Na reunião de fevereiro em que foi pressionado a sair, Blankfein optou por Solomon para seu lugar. Mas não avisou nenhum dos dois.
Na sexta-feira, dia 9, o Wall Street Journal anunciou que Blankfein estava de saída. Pelo Twitter, Blankfein disse que “são eles que estão dizendo, não eu”, uma negativa que não nega nada.
Mas aí não deu mais para adiar a informação internamente. Assim que foi comunicado, Schwartz cumpriu sua ameaça: na segunda-feira, 12, anunciou sua saída.
Mais mulheres, menos trabalho
Ninguém sabe ainda quando Blankfein deixará o posto. Mas é provável que seja no correr deste ano.
Solomon é mais político, mais devotado a cativar os clientes, mais preocupado com o bem-estar dos funcionários. Todas qualidades mais de acordo com os novos tempos do Goldman, menos ligadas ao clima de faca nos dentes típico dos traders.
O curso do Goldman foi, aliás, já traçado, num plano que Solomon e Schwartz apresentaram aos diretores no ano passado. Ele inclui gerar 5 bilhões de dólares extras a partir de 2020, com a expansão de franquias do Goldman em cidades de médio porte, como Dallas e Seattle, e com o reforço da operação de crédito a consumidores.
Fora isso, ninguém espera mudanças radicais na empresa. Afinal, Solomon está lá desde 1999. Sua experiência anterior foi em duas empresas que faliram: Ele começou a trabalhar na Drexel Burnham Lambert, a firma de Michael Milken, que trabalhava com junk bonds – e foi à bancarrota quando Milken foi preso por transações ilícitas, em 1990.
Solomon então mudou-se para a Bear Stearns (hoje extinta). Nove anos depois, aceitou um recuo profissional para entrar no Goldman, “um ícone no mercado financeiro”.
Solomon é responsável pela iniciativa de contratar mais mulheres para o banco, até que os quadros sejam equilibrados. Ele também é um defensor de um ritmo de trabalho mais razoável. Se bem que razoável, para ele, é uma jornada de trabalho de no máximo 70 horas por semana, algo como 12 horas nos dias de semana e mais 10 horas no sábado. Isso quando os funcionários não estiverem envolvidos em negociações com clientes (para um IPO, ou uma compra de empresas, por exemplo). Nesses casos, a regra é varar quantas noites forem necessárias.
Sim, isso é um avanço no Goldman (assim como no mercado dos bancos de investimentos em geral). Segundo Cohan, da Vanity Fair, ele chama analistas e sócios juniores quando percebe que eles estão trabalhando horas demais e os manda parar.

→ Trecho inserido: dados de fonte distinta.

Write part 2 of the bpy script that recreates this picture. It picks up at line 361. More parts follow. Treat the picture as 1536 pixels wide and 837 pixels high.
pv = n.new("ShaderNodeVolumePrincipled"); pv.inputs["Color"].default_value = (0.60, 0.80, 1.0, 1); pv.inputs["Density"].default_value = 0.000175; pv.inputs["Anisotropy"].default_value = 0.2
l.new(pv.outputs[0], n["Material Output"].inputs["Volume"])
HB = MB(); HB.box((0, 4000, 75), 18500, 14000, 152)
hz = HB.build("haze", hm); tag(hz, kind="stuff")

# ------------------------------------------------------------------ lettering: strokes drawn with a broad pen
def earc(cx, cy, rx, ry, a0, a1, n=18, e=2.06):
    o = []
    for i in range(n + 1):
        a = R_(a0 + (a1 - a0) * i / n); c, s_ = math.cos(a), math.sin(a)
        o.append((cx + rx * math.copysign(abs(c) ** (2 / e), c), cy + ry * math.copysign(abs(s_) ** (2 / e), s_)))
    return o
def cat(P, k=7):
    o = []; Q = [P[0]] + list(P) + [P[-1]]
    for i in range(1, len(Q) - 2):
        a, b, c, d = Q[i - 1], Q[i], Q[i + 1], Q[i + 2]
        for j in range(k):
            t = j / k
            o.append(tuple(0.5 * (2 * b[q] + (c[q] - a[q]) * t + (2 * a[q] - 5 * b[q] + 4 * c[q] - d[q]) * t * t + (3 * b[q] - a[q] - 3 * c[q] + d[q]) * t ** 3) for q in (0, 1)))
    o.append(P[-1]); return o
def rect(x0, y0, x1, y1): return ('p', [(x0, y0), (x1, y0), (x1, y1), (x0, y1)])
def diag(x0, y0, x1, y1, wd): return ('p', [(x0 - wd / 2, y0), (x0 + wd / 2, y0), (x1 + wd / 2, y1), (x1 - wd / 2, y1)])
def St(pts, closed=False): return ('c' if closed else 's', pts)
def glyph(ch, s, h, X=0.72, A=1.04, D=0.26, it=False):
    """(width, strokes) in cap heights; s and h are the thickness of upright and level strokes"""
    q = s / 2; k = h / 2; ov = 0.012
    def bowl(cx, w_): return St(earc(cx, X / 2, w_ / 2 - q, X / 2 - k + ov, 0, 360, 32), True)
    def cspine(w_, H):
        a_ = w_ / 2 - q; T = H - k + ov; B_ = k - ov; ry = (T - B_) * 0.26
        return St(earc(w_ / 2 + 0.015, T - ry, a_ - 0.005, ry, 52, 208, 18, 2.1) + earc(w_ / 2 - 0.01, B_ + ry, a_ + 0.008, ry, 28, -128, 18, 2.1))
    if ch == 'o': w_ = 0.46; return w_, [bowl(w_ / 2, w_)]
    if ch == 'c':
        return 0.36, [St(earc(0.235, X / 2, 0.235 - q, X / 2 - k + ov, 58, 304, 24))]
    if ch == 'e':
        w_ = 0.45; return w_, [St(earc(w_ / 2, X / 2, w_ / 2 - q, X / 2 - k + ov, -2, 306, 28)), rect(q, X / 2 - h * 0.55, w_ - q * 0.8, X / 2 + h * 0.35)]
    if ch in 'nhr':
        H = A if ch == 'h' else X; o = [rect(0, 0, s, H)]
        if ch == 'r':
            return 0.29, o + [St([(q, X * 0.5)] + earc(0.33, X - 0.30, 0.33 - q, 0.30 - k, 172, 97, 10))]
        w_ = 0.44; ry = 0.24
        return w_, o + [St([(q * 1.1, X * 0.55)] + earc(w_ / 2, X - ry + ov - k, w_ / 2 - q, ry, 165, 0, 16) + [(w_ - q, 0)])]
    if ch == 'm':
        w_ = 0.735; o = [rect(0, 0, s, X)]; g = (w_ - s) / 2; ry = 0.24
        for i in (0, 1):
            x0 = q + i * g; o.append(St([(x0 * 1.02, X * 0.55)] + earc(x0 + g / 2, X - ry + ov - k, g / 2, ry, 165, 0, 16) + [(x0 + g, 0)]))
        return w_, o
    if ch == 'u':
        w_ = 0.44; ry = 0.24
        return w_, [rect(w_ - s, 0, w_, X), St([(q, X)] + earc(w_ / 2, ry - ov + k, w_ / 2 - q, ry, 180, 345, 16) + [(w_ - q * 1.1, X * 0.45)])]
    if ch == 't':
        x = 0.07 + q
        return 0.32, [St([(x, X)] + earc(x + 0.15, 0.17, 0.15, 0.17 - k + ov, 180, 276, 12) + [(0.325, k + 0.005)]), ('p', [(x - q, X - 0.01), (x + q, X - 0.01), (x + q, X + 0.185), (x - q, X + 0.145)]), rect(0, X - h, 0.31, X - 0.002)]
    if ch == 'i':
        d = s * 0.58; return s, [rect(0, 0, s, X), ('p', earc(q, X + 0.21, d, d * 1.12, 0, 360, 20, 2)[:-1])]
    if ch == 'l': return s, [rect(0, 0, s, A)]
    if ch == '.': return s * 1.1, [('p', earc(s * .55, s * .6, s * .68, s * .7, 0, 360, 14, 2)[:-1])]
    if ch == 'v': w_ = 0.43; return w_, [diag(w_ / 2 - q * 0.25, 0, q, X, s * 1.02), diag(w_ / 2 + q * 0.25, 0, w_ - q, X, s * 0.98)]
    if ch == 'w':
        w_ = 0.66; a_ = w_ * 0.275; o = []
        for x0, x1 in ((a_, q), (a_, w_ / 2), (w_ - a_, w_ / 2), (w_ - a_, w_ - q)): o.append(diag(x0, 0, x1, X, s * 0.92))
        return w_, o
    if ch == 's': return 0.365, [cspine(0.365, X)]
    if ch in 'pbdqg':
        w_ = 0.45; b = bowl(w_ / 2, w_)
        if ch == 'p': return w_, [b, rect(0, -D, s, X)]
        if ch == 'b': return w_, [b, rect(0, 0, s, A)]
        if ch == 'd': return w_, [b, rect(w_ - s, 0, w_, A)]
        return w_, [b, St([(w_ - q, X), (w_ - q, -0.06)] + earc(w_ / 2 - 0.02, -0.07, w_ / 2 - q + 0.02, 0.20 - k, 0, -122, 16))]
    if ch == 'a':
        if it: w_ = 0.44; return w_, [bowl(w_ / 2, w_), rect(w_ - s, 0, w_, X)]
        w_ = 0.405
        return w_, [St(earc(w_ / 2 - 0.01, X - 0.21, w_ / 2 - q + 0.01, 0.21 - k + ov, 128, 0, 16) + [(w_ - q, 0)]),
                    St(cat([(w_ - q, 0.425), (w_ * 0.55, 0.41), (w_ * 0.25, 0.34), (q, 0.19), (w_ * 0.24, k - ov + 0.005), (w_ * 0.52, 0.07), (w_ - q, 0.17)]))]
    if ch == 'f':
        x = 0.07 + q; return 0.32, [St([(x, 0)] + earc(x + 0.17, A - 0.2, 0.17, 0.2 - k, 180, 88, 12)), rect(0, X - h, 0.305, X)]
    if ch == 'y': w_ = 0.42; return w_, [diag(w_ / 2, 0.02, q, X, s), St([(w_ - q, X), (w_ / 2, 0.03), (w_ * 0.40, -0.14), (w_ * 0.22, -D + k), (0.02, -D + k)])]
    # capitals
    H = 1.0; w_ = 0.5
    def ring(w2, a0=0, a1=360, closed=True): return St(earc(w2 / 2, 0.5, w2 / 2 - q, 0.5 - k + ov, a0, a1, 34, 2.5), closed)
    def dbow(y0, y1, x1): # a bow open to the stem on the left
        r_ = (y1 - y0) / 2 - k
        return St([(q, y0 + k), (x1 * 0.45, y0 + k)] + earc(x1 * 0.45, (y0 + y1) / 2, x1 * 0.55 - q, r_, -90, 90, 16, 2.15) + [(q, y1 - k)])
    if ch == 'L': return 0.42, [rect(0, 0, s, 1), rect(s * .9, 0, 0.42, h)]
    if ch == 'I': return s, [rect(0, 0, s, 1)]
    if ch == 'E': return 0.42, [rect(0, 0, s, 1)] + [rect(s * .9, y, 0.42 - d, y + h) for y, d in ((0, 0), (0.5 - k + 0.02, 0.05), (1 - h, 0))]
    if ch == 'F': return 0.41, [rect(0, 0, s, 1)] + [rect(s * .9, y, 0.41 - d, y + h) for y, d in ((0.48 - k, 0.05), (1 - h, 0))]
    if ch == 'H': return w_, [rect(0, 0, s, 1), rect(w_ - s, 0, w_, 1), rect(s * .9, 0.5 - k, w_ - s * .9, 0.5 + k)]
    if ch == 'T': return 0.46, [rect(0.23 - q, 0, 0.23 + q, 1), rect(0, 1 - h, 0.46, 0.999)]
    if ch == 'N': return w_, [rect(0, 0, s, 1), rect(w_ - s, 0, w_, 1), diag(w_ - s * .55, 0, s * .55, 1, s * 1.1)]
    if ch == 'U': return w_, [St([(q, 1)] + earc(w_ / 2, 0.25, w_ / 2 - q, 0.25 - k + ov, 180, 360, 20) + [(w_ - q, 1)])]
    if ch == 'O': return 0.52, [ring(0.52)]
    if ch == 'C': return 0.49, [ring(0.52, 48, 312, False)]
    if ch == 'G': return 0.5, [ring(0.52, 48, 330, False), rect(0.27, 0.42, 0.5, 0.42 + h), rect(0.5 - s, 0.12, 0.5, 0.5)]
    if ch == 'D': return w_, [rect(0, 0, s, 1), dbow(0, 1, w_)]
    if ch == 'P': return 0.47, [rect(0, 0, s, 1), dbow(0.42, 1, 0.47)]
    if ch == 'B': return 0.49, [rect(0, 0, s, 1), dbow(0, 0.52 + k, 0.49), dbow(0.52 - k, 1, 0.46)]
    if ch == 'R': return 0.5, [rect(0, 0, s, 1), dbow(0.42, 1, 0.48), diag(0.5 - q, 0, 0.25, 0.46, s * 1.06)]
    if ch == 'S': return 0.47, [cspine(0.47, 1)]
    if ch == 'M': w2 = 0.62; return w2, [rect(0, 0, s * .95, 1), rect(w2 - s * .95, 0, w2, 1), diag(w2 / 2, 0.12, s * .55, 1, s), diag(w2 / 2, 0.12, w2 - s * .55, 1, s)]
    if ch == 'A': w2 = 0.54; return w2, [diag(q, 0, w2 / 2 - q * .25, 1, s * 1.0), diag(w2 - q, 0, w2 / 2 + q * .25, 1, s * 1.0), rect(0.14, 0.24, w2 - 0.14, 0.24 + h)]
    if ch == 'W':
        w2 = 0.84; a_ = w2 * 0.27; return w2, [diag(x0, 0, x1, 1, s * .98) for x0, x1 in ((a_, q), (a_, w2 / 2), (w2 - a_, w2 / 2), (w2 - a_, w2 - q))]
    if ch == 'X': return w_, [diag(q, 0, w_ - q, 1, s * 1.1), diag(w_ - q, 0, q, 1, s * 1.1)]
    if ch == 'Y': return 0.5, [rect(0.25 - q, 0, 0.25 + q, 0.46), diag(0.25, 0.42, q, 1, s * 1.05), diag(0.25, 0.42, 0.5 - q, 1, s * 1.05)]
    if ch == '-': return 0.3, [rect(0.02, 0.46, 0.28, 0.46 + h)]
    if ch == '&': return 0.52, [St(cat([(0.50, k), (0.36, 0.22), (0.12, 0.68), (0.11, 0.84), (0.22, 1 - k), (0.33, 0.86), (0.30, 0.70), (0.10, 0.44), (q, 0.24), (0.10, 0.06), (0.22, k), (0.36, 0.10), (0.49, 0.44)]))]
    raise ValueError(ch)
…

Ele próprio é um símbolo de um profissional mais “cool”. Um de seus hobbies é atuar como DJ em clubes de Nova York e Miami, sob o pseudônimo de DJ D-Sol.
Ele também é um sério colecionador de vinhos. Tão sério que em 2016 entrou com um processo contra um ex-assistente pessoal, acusado de roubar vinhos no valor de 1,2 milhão de dólares de sua coleção particular.
De acordo com Cohan, um amigo de Solomon disse que ele está ao mesmo “excitado” e “nervoso” com a perspectiva de suceder a Blankfein. Com as chances contra, Solomon venceu a ácida batalha de um ano e meio com Schwartz. Mas agora ele tem que se preparar a guerra que será rearrumar o Goldman.